Swartz was also the co-founder of Demand Progress, an advocacy group that organized people to “take action by contacting Congress and other leaders, funding pressure tactics, and spreading the word” online about civil liberties and governmental reforms. He was also involved in the fight against the Stop Online Piracy Act (SOPA) and was a volunteer editor for Wikipedia. Selfless to a fault, he gave up multiple opportunities to amass wealth towards serving the public will.
At the time of his death, Swartz was suffering from a heart condition and depression.
Charges against Swartz were dropped posthumously. Congress is currently considering an amendment to the Computer Fraud and Abuse Act, entitled Aaron’s Law, which would ban prosecution for terms of service violations.

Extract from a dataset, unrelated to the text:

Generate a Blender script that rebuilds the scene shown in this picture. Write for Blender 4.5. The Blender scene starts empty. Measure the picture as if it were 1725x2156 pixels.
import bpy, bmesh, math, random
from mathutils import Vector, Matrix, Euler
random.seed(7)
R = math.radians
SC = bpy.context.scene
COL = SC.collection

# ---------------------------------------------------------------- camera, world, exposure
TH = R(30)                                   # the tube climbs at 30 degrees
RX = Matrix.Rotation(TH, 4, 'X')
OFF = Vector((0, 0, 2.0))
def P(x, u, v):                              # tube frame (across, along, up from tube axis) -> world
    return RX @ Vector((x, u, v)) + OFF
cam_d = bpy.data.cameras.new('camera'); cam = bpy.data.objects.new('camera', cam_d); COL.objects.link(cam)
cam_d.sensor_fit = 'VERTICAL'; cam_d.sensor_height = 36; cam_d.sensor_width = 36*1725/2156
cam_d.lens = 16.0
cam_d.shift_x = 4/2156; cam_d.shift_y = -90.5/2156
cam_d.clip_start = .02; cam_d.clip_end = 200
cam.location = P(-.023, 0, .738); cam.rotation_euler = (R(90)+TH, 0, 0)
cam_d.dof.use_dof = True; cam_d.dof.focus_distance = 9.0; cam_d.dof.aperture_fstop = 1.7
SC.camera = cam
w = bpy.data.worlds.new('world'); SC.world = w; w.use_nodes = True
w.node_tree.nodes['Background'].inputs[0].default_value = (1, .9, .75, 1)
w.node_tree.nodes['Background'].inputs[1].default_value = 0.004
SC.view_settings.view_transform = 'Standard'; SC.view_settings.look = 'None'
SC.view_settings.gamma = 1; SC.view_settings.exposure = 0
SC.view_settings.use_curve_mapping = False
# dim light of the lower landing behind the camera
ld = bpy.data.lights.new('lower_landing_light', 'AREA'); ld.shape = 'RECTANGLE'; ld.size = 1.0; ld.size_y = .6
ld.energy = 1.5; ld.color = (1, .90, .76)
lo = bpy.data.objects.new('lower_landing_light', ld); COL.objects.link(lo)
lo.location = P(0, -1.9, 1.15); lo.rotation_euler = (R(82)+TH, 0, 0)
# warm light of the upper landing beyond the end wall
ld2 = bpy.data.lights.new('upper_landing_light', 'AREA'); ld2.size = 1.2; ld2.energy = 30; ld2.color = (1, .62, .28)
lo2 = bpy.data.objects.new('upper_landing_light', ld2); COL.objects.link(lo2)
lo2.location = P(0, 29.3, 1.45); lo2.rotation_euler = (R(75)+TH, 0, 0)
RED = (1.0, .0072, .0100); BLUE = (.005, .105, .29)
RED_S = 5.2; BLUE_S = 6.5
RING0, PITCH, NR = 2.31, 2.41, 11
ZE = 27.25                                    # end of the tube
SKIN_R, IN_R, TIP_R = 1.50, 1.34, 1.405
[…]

In an official statement released by Swartz’s family and partner, the family spoke to the perceived injustice of Aaron’s last years: “Aaron’s death is not simply a personal tragedy. It is the product of a criminal justice system rife with intimidation and prosecutorial overreach. Decisions made by officials in the Massachusetts U.S. Attorney’s office and at MIT contributed to his death. The U.S. Attorney’s office pursued an exceptionally harsh array of charges, carrying potentially over 30 years in prison, to punish an alleged crime that had no victims. Meanwhile, unlike JSTOR, MIT refused to stand up for Aaron and its own community’s most cherished principles. “
JSTOR also released a statement: “We have had inquiries about JSTOR’s view of this sad event given the charges against Aaron and the trial scheduled for April. The case is one that we ourselves had regretted being drawn into from the outset, since JSTOR’s mission is to foster widespread access to the world’s body of scholarly knowledge. At the same time, as one of the largest archives of scholarly literature in the world, we must be careful stewards of the information entrusted to us by the owners and creators of that content. To that end, Aaron returned the data he had in his possession and JSTOR settled any civil claims we might have had against him in June 2011. “
JSTOR has released for free many of the documents Swartz was accused of stealing.